The U.S. Treasury will miss $12 billion in tax revenues over the next decade because these billion-dollar nonprofit revenue-makers — many of which serve millions of members across large geographic regions in the United States — won't be paying any federal taxes.

"Today more than 80 mega-credit unions each have $1 billion or more in assets," said Camden R. Fine, president and CEO of the Independent Community Bankers of America. "These institutions often serve wealthy to middle-income members, offer a wide range of sophisticated banking products and services, and compete aggressively against community banks. Yet these same institutions don't pay taxes and don't bear the same heavy regulatory burden as community banks."

A recent Government Accounting Office study found that mega-credit unions are the fastest growing segment of the credit union industry, while they do not have to comply with the same burdensome Community Reinvestment Act regulations that community banks do. It also confirmed other studies that community banks serve more low- and moderate-income households than these large credit unions. Yet community banking remains one of the most highly regulated industries in the country.

"Enough is enough," Fine said. "When it comes to today's credit union industry, one well-intentioned statutory mission does not fit all. Allowed to continue to grow unfettered, mega-credit unions will directly threaten the very future of many tax-paying community banks — the financial lifeblood of local economies. It's time that Congress recognize the rapidly growing number of giant credit unions that have abandoned their original nonprofit missions still don't pay taxes."

Nevertheless, not content with its industry's rapid gains and growth, the credit union lobby is pushing a bill, H.R. 3579, that would permit credit unions to nearly double their commercial credit lines while weakening their capital requirements. This does not help credit unions, or taxpayers who might be called in to bail them out if they faced financial difficulties.

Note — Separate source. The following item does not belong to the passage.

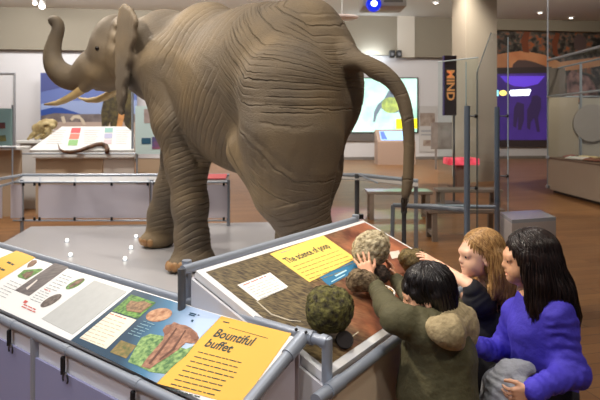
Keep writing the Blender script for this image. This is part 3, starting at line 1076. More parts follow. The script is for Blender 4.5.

With tax day facing hardworking Americans, ICBA is asking Congress to put the brakes on the growth of these bank-like authorities sought by credit unions until their full impact is known. Here are three issues ICBA believes Congress should consider immediately:

  • Re-examine the tax-exempt status of mega-credit unions. With the federal government projected to face steep deficits for many years, lawmakers should recognize that giant bank-like credit unions should pay their fair share in taxes. In a time of extraordinary government burdens, including our nation's educational, healthcare and infrastructure needs, these entities should pay their fair share.

  • Study the impact of the increasingly liberal field of membership rules credit union regulators have allowed. More than 1,000 credit unions operate with "community" charters, many serving multiple counties, large swaths of entire states, and millions of people. One Utah credit union, for instance, serves 1.4 million members living in a six-county area the size of the state of Maryland. This type of field of membership does not meet the original intent of the statutory requirement for "well-defined, local area."

  • Review the expanding business lending authority mega-credit unions are receiving from their regulators. In 2003 alone, business lending by the largest credit unions jumped nearly 50 percent, while the Credit Union National Association reported that 30 percent of the country's credit unions offered business services. Business lending goes far beyond the original tax-exempt purpose of credit unions; this activity is a risky gambit for an industry that lacks this special expertise.

"Unfortunately a credit union doesn't always act like a credit union," Fine said. "Too many large credit unions have lost their way by aggressively using their tax-exempt status and regulatory privileges to expand and grow. On this national tax day, it's never more apparent that Congress needs to address the unfair expansion of mega-credit unions."